O 10.30 pod legionowskim ratuszem zebrali się mieszkańcy Legionowa, by upamiętnić przybycie do Betlejem trzech królów: Kacpra, Melchiora i Baltazara. Mędrcy prowadzeni przez gwiazdę betlejemską ofiarowali małemu Jezusowi mirrę, kadzidło i złoto. Wydarzenie rozpoczęło się od wspólnego śpiewania kolęd. Potem z prezydenckiego gabinetu na balkon wyszedł król Herod i jego dwaj doradcy: anioł i diabeł. Odegrana na tarasie pierwsza scena z jasełek dała sygnał orszakowi do wyruszenia w trasę.

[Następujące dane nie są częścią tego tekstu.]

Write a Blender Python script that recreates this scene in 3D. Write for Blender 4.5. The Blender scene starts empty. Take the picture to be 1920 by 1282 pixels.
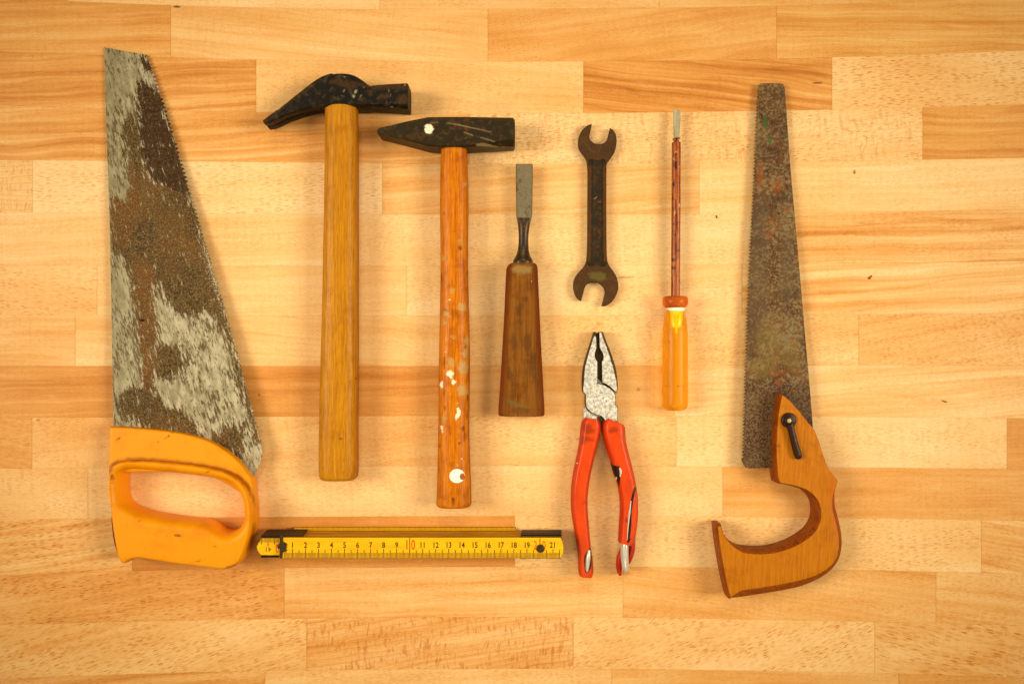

W tym roku trasa orszaku przebiegała ul. Piłsudskiego do Jagiellońską prosto aż do ul. ks. Skorupki, która prowadzi do kościoła parafialnego „na górce”.
W orszaku przeszło kilkaset osób. Dzieci i dorośli mieli na głowach tradycyjne korony. Trzej królowie oraz Maria z małym Jezusem trasę orszaku pokonali konno.
Około 11.30 w kościele rozpoczęła się uroczysta msza święta .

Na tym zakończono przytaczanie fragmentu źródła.